The woman accused of operating the ring, Han Lee, as well as the man who allegedly worked for her, Junmyung Lee, were both in court on Monday. They walked into the courtroom in jumpsuits and handcuffed.
Both waived their right to a preliminary hearing, where typically some evidence would be presented. "It was a smart move, really, because it sounds like there were hundreds of people involved on many levels with this scheme or this alleged scheme, and so playing it close to the vest, both from a prosecution standpoint and from the defense side, is actually quite smart," Roman said.
Last week, prosecutors announced that they uncovered a massive high end brothel where hundreds of johns allegedly paid for sex with young Asian women in luxury apartments in Greater Boston.
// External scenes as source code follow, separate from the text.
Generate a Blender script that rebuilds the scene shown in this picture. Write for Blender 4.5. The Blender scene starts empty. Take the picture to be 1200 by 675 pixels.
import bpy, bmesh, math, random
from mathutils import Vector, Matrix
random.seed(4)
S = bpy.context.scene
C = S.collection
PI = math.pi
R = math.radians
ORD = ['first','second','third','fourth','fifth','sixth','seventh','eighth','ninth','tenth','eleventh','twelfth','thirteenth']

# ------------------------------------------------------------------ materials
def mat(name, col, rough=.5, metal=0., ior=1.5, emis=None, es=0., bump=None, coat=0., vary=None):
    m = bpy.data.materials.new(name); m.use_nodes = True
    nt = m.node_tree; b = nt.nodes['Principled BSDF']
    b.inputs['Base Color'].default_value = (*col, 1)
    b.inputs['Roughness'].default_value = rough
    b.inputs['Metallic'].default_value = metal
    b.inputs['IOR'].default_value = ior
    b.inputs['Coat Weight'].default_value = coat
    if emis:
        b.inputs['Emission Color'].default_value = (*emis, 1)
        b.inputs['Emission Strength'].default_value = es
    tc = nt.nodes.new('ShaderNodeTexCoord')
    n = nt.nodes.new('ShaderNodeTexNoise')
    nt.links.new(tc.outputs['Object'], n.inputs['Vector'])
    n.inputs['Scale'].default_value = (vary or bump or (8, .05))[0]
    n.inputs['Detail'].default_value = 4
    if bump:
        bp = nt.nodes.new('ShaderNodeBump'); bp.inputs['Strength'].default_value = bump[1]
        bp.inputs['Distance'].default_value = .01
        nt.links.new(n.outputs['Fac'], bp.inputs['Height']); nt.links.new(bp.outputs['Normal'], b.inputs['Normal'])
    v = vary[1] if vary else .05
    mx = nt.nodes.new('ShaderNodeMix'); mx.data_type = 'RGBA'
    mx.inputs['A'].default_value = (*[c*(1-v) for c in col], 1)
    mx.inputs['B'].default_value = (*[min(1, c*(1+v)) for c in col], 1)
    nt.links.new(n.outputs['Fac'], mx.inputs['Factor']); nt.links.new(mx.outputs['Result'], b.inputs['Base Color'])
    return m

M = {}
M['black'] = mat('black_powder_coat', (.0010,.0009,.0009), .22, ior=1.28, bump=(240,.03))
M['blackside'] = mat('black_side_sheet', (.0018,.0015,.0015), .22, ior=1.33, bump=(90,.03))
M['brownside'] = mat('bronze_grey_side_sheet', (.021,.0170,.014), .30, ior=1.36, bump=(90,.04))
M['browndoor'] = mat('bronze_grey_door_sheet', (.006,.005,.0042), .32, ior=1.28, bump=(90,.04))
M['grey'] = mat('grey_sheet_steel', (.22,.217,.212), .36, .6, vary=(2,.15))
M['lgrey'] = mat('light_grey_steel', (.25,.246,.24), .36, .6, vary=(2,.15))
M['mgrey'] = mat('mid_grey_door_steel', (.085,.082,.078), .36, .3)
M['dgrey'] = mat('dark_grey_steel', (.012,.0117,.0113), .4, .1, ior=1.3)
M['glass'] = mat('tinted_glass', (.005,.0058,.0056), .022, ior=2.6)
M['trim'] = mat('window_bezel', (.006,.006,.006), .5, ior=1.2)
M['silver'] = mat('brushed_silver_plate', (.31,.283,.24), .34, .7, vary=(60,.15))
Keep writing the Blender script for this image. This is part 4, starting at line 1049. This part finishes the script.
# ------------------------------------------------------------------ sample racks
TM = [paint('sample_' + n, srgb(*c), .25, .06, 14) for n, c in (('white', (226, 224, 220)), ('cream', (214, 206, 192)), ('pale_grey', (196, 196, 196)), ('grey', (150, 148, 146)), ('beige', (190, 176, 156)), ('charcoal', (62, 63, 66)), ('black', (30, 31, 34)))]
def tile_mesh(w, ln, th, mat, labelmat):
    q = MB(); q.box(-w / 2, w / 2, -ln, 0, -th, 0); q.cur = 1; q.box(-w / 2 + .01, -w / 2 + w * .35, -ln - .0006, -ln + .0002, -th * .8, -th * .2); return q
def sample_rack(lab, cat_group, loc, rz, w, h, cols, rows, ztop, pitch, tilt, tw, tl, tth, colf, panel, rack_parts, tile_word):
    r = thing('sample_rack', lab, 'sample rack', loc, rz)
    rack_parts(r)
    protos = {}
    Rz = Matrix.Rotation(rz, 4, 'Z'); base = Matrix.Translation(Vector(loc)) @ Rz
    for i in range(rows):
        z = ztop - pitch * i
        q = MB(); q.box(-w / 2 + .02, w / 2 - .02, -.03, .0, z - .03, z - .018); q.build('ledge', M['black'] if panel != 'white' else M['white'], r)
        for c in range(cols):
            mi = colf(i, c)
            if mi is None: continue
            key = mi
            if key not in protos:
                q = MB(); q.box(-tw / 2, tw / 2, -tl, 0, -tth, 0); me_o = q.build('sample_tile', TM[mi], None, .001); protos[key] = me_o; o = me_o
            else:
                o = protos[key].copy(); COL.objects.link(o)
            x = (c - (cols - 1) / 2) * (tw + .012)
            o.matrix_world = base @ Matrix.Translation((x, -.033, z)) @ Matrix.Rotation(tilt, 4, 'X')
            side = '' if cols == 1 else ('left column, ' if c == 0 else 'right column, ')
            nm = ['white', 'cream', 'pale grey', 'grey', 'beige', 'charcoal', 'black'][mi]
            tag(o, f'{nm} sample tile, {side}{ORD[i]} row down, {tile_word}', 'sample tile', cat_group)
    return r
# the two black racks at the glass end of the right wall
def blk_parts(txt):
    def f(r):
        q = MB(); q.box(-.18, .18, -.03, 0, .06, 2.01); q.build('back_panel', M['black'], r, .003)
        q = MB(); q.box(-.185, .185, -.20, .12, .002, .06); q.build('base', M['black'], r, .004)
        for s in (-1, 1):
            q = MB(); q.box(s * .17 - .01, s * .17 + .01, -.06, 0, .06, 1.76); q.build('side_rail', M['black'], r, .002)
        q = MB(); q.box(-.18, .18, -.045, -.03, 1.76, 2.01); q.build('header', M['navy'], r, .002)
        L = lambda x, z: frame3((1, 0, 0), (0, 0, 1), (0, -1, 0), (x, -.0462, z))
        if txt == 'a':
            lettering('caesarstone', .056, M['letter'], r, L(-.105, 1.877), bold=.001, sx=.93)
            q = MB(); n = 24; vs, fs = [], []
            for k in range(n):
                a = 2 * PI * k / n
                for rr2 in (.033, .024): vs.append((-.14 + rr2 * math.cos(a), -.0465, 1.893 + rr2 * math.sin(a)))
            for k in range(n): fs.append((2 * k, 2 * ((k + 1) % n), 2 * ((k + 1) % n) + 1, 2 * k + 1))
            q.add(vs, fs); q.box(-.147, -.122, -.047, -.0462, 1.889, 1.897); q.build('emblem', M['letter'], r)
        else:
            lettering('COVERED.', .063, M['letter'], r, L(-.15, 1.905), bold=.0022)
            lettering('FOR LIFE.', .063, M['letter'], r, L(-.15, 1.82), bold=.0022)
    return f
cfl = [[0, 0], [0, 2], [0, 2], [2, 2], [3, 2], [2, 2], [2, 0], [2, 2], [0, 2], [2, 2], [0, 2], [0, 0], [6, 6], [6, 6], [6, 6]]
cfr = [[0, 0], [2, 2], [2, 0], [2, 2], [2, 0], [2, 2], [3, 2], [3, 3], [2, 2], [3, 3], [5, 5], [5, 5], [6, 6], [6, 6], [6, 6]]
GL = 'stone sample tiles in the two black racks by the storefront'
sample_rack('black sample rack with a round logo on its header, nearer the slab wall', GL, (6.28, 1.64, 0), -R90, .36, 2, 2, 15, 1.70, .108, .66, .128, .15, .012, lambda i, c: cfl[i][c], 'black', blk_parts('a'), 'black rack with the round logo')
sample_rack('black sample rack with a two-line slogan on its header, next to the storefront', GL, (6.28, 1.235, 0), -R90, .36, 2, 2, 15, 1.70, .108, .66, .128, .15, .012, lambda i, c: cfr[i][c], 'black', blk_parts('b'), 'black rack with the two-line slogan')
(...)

Since the announcement, no new information has come out about the people who were allegedly clients of the scheme, who prosecutors claim includes politicians, doctors, attorneys, and more.
This is an investigative technique, Jennifer Roman said. "I think the prosecution's putting some pressure on those people" to become confidential informants, she explained. "But somebody who doesn't come forward now and tries to hedge their bets that maybe they're not going to be implicated, or maybe they're not gonna be involved in some way – that information of who they are that probably will become public down the road, and that's a gamble for anybody who's involved in this."
Both defendants also postponed their detention hearings scheduled for Monday to Wednesday, November 22 at 2 p.m. instead.